Public order is determined by many factors. First is distance to capital, with very distant settlements getting even as much as -80%. So move your capital close to center of your empire every now and then and try to conquer in one nice block, not random settlements all over the map. Starting positions of Carthage, Greek Cities and Parthia are pretty bad for this reason. It will also make your empire easier to defend, another reason to try having solid empire. There's even a Javascript app to determine best location for your capital.
Another is culture penalty. I'm not exactly sure how it's calculated, but it's based on buildings from foreign cultures. There are six cultures - Barbarian (Britons, Dacia, Gauls, Germans, Scythia, Spain), Carthaginian (Carthage, Numidia), Eastern (Armenia, Parthia, Pontus), Egyptian (Egypt), Greek (Greek Cities, Macedon, Seleucid, Thrace), and Roman (Brutii, Julii, Scipii, Senate), and conquering within your culture should give you no penalty.
Government buildings and religious buildings having the biggest effect, so the first thing you want to do to reduce it is destroying any religious building they might have and building your own. Then upgrade all buildings you can, especially government building, as upgrading removes culture penalty for them. If you cannot upgrade, you can sometimes destroy and rebuild, what's going to cost you some money but it will work. Unfortunately you cannot destroy many buildings, especially the important government buildings, so you might need to live with some culture penalty forever.
The next important factor is unrest. Unrest starts high when you conquer a city, and then goes down by 5% until reaching the base level, but only if public order is at least 75%. So if you can get a conquered city to 75% by temporary measures like large garrison and good governor then just by staying in the city for a few turns the unrest will disappear. On the other hand if you cannot even reach 75% you will have pretty much permanent problems with the city. Well, not really permanent as rioting kills of citizens, what solves your problem slowly, but if you think the city is going to be a problem, just enslave it, and by the time it grows back it will have no unrest. Basic unrest rates are 0% for most cities but can be 15% for many and even 30% for a few like Jerusalem.
The next factor is squalor, based on city size.

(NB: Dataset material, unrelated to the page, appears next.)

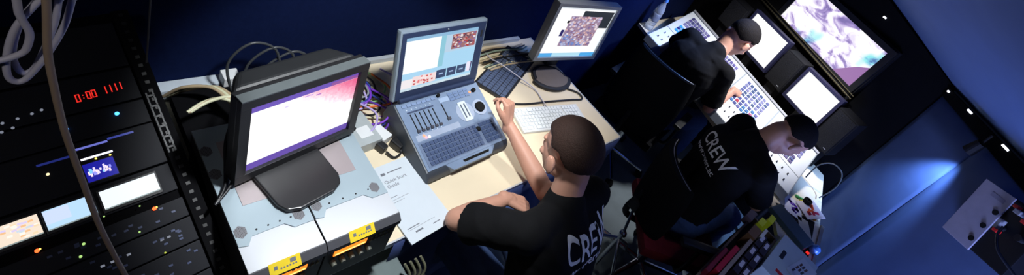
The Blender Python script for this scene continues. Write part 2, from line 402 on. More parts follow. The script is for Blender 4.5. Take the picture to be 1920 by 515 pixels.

Big cities simply have high squalor, and it makes people unhappy. That's why when you're conquering a new city, with high distance to capital, high culture penalty, high unrest, and high squalor, it will be totally ungovernable. Better to enslave or even exterminate its population to reduce squalor, then quickly raze their temples and build your own to reduce culture penalty, keep large garrison in it for a few turns to reduce unrest, and keep capital close to center of your empire to make distance to capital penalties manageable.
To increase public order you can build buildings, especially religious buildings which usually give you +10% increase per level. Some give you only +5% and some other bonus, so you need to decide if the extra bonus is worth losing 5-25% of public order (depending on city size, unfortunately you cannot change your mind easily later, you'd need to raze the temple completely and start from shrine). Depending on culture there are some other buildings like execution square, odeon, tavern etc.
Wonders are also helpful here. Statue of Zeus at Olympia gives you permanent bonus to all your settlements, capturing any wonder gives you a high bonus for a few turns but it wears off too quickly to be worth relying on.
Influence rating of the governor improves public unrest, but you won't have enough governors with high influence for all of your empire. I never did it, but maybe you could try a ****ty governor and building an academy for him to get better stats. Governors can also get useful retinue from religious building.
A very important way of improving public order is garrison. The most important fact is that the bonus is based on ratio of total number of troops to total population. So 30 peasants are worth as much as 30 cataphracts. But everything including Town Guard is significantly more expensive per person than peasants - so seriously use only peasants as a garrison. Using serious combat troops for garrison in all your cities is going to cost you a lot of money, and you cannot even use them for crushing rebellions, as then you'd need another way of keeping your public order up.
Also - only use garrisons in small to medium settlements. In a small settlement, one stack of peasants can give you +80% garrison bonus (you can never go higher than that) and will cost you 100 denari/turn. In a large settlement, one stack of peasants will give you less than +5% and sitll cost you 100 denari/turn. Every other method costs the same no matter the settlement size. So it simply makes no sense to use garrison as a way of keeping large settlements happy, unless you positively have to. Much more effective ways are low taxes, religious buildings, governor influence, games, wonders etc. Oh and having absolutely no troops in a settlement gives it extra -15%, not to mention making it super easy to lose, so keep at least some peasants in all of them.